## Exercise
Write out, word for word, only the data from its first line to the line containing "sc.camera = camo".

====== Data for the task ======

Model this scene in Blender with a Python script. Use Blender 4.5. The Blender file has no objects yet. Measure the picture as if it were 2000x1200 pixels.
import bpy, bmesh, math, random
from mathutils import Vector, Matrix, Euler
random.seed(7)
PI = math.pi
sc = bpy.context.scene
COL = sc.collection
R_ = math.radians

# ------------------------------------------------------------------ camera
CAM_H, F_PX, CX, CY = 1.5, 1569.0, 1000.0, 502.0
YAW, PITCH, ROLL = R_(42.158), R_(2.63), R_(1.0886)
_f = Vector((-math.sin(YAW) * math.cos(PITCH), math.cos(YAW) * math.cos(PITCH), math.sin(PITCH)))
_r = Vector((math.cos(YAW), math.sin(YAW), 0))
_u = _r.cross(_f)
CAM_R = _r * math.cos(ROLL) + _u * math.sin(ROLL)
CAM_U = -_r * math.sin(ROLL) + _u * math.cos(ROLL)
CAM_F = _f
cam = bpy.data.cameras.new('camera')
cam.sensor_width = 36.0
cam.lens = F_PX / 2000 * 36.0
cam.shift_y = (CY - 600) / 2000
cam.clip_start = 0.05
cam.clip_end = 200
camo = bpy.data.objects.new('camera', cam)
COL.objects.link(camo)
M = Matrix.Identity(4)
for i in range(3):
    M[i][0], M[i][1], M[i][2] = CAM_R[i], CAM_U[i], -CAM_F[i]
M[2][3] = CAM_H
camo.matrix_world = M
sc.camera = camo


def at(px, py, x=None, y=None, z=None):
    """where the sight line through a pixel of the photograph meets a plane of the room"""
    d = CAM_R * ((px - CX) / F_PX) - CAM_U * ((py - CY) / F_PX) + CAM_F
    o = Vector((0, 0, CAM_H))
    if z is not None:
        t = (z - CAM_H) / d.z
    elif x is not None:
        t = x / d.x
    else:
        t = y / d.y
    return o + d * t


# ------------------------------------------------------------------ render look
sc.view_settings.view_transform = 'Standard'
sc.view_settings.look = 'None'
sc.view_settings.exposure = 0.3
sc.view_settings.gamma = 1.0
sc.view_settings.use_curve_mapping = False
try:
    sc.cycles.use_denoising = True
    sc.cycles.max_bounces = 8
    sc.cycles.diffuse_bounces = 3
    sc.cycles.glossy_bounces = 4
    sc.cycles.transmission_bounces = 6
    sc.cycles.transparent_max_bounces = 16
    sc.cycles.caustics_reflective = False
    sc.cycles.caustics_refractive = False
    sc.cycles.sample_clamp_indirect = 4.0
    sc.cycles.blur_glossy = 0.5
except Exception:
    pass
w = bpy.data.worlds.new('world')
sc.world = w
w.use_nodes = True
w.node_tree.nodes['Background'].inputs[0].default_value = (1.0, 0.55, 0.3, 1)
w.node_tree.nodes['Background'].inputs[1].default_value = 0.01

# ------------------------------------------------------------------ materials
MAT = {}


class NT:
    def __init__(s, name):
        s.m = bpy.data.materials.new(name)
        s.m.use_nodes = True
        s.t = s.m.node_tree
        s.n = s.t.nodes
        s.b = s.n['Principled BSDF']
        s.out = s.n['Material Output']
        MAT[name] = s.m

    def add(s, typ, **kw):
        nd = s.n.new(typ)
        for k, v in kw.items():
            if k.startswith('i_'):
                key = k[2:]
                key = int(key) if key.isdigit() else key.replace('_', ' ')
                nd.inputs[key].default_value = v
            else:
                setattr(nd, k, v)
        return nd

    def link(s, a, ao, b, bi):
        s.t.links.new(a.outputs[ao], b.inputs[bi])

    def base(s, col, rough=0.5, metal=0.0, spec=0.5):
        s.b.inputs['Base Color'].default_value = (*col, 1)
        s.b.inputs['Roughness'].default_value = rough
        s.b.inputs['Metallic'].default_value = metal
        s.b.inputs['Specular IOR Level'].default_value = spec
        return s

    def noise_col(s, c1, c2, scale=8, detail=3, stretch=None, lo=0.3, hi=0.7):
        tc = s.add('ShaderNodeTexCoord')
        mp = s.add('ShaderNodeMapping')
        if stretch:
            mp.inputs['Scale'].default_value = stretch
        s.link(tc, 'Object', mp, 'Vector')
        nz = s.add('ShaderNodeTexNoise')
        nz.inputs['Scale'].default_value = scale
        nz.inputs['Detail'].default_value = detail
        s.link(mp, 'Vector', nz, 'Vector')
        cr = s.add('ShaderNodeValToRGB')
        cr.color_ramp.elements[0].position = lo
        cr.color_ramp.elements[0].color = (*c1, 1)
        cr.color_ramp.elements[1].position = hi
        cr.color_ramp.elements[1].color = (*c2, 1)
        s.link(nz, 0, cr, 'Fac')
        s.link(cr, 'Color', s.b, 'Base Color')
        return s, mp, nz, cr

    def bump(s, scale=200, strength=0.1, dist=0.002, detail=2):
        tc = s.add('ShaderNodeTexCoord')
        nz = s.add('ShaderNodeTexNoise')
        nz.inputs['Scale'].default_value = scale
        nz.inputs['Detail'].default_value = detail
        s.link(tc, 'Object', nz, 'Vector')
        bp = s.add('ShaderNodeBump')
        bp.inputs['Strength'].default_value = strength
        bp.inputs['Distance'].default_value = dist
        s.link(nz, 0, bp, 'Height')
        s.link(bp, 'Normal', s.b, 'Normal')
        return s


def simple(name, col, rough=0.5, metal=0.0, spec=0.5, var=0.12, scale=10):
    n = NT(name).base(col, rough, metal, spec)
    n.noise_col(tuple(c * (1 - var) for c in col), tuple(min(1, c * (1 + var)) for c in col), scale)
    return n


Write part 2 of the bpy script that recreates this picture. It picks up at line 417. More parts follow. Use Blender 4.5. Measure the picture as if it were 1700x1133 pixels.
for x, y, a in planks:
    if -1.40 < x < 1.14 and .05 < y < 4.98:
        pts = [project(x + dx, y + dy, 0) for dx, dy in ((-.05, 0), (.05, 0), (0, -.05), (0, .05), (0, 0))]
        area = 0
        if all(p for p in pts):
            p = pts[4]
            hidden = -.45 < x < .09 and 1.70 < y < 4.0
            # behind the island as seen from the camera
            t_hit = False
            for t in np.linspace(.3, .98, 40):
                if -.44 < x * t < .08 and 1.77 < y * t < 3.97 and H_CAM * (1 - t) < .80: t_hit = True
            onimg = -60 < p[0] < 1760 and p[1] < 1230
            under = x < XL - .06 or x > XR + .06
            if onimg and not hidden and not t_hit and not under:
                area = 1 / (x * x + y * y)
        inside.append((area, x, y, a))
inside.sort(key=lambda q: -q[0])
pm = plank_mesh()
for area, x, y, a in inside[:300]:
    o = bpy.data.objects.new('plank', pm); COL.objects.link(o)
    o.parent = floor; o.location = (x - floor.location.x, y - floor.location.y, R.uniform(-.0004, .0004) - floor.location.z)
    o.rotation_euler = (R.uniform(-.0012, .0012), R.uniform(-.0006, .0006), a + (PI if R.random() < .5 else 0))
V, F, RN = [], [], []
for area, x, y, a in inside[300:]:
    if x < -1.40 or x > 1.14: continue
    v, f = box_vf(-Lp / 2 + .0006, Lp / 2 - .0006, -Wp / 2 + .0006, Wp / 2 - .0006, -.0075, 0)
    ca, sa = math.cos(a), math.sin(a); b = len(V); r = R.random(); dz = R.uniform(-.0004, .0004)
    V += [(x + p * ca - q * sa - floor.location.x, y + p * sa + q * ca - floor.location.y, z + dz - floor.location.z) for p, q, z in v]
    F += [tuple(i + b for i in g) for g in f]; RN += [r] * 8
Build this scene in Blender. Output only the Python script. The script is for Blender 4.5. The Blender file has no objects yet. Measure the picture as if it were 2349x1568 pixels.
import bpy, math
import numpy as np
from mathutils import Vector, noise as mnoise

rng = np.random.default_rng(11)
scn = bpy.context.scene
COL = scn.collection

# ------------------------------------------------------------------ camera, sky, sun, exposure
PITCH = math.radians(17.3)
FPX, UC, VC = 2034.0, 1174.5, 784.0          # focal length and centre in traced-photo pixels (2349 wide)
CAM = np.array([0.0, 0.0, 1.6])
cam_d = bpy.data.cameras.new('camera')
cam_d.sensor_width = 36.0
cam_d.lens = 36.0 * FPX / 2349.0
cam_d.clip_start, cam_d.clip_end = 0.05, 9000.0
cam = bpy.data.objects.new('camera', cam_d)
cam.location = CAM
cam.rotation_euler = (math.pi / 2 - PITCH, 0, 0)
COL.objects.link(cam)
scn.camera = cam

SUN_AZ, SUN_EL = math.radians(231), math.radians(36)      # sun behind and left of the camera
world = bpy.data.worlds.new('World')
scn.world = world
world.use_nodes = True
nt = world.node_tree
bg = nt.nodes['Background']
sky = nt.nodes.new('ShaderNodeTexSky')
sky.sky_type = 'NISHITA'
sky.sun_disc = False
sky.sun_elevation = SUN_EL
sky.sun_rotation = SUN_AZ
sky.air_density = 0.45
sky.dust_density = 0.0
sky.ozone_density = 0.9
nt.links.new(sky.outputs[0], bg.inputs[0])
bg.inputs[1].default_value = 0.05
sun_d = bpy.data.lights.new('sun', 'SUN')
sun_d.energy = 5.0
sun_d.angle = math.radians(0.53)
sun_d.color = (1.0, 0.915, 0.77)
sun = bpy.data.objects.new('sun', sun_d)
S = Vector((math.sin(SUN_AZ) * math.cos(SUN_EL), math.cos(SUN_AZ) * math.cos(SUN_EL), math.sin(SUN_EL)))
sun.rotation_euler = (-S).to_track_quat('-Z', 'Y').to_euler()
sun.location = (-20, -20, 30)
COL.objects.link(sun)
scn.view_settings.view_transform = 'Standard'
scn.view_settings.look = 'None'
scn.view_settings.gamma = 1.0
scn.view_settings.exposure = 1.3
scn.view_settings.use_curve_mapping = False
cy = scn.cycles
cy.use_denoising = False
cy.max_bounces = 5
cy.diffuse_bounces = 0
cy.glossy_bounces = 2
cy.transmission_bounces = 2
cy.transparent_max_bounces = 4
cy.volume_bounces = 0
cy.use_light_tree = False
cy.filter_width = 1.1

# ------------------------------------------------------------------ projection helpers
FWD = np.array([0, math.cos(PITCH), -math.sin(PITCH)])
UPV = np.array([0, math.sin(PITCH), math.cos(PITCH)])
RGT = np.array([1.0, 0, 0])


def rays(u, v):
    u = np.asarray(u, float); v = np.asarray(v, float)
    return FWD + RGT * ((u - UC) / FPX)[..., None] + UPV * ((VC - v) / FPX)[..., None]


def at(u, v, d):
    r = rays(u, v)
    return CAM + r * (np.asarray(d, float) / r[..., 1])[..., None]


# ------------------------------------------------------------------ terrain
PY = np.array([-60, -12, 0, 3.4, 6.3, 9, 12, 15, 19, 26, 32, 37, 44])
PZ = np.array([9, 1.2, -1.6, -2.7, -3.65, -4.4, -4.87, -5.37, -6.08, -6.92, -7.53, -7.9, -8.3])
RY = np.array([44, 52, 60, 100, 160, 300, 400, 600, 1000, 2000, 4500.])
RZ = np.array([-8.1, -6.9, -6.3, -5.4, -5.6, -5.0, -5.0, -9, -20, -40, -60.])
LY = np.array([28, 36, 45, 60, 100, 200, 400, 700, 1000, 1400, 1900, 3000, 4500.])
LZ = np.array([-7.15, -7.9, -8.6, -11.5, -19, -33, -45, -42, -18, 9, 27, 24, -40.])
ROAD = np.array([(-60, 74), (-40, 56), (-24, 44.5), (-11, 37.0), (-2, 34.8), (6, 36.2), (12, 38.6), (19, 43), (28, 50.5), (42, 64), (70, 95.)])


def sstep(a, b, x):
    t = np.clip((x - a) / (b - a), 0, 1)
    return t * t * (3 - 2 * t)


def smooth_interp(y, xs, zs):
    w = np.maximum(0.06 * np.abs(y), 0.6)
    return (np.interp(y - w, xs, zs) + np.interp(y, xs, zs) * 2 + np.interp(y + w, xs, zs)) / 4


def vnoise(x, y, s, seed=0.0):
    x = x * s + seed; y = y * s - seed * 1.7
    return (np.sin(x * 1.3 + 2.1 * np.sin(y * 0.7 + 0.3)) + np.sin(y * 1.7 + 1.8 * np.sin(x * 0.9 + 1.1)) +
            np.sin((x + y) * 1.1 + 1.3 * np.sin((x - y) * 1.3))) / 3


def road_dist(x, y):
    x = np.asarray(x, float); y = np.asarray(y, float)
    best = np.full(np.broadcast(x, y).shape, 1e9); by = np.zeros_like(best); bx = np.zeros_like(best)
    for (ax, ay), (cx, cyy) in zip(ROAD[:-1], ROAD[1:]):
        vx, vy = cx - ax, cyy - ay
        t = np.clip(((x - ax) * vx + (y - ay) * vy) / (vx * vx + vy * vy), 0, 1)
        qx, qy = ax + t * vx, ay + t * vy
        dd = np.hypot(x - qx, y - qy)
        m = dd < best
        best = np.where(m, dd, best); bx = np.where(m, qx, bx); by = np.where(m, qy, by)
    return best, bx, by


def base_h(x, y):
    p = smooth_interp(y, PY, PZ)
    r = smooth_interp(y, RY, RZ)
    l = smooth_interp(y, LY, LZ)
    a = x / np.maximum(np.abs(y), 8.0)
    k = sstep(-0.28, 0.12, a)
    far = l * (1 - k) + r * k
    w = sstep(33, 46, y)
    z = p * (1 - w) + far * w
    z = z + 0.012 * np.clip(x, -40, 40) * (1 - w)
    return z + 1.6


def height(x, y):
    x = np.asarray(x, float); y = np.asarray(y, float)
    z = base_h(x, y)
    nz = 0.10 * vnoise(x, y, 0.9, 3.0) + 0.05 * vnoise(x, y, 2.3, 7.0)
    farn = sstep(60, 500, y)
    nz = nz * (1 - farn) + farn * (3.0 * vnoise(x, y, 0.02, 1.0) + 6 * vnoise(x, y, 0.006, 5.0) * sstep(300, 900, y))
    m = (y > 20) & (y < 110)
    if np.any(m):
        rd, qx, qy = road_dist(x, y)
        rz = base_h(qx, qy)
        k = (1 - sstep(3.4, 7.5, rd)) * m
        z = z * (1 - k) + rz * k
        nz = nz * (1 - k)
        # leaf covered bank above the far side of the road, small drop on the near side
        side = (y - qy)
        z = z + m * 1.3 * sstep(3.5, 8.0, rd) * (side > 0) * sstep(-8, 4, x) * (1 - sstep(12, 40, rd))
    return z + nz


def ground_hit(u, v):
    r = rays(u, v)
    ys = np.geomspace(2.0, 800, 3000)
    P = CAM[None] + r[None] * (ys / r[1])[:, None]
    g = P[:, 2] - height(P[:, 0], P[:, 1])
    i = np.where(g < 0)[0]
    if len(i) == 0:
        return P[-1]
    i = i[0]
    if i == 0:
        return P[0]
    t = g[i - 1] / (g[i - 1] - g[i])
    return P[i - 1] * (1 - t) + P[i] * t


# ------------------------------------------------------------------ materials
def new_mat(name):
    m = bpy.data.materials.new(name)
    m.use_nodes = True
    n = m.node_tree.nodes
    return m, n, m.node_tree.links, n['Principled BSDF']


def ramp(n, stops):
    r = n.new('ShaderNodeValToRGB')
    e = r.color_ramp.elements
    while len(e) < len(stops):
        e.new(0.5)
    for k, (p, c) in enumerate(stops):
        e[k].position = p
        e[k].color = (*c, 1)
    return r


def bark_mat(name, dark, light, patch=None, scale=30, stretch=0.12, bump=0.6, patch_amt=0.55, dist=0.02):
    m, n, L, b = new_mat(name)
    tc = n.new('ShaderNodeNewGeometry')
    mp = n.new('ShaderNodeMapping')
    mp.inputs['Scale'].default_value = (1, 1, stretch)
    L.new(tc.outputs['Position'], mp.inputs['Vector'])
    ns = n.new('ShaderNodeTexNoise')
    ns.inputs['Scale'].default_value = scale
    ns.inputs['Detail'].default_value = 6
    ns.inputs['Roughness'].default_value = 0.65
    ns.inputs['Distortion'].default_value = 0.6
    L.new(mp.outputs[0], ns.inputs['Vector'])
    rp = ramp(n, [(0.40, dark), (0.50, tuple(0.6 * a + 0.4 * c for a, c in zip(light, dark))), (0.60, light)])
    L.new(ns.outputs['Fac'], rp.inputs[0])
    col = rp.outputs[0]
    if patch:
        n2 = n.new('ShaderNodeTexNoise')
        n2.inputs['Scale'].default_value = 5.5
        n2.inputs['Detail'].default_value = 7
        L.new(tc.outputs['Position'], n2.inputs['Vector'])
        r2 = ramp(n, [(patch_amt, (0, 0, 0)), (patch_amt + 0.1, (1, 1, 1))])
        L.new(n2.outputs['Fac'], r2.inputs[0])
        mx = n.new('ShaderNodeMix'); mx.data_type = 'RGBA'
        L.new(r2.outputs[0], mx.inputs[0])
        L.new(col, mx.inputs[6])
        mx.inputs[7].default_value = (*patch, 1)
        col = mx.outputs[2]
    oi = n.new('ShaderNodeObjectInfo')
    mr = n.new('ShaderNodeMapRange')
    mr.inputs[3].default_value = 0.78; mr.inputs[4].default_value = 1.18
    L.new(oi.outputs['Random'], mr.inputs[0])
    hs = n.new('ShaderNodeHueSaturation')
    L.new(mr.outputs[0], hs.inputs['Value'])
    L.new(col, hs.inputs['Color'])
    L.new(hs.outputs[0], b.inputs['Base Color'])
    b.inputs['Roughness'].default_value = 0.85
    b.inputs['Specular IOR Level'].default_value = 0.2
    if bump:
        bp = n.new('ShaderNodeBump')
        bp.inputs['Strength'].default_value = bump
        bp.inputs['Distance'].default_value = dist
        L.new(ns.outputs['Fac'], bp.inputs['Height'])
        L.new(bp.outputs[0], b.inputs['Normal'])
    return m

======

## Full response
Model this scene in Blender with a Python script. Use Blender 4.5. The Blender file has no objects yet. Measure the picture as if it were 2000x1200 pixels.
import bpy, bmesh, math, random
from mathutils import Vector, Matrix, Euler
random.seed(7)
PI = math.pi
sc = bpy.context.scene
COL = sc.collection
R_ = math.radians

# ------------------------------------------------------------------ camera
CAM_H, F_PX, CX, CY = 1.5, 1569.0, 1000.0, 502.0
YAW, PITCH, ROLL = R_(42.158), R_(2.63), R_(1.0886)
_f = Vector((-math.sin(YAW) * math.cos(PITCH), math.cos(YAW) * math.cos(PITCH), math.sin(PITCH)))
_r = Vector((math.cos(YAW), math.sin(YAW), 0))
_u = _r.cross(_f)
CAM_R = _r * math.cos(ROLL) + _u * math.sin(ROLL)
CAM_U = -_r * math.sin(ROLL) + _u * math.cos(ROLL)
CAM_F = _f
cam = bpy.data.cameras.new('camera')
cam.sensor_width = 36.0
cam.lens = F_PX / 2000 * 36.0
cam.shift_y = (CY - 600) / 2000
cam.clip_start = 0.05
cam.clip_end = 200
camo = bpy.data.objects.new('camera', cam)
COL.objects.link(camo)
M = Matrix.Identity(4)
for i in range(3):
    M[i][0], M[i][1], M[i][2] = CAM_R[i], CAM_U[i], -CAM_F[i]
M[2][3] = CAM_H
camo.matrix_world = M
sc.camera = camo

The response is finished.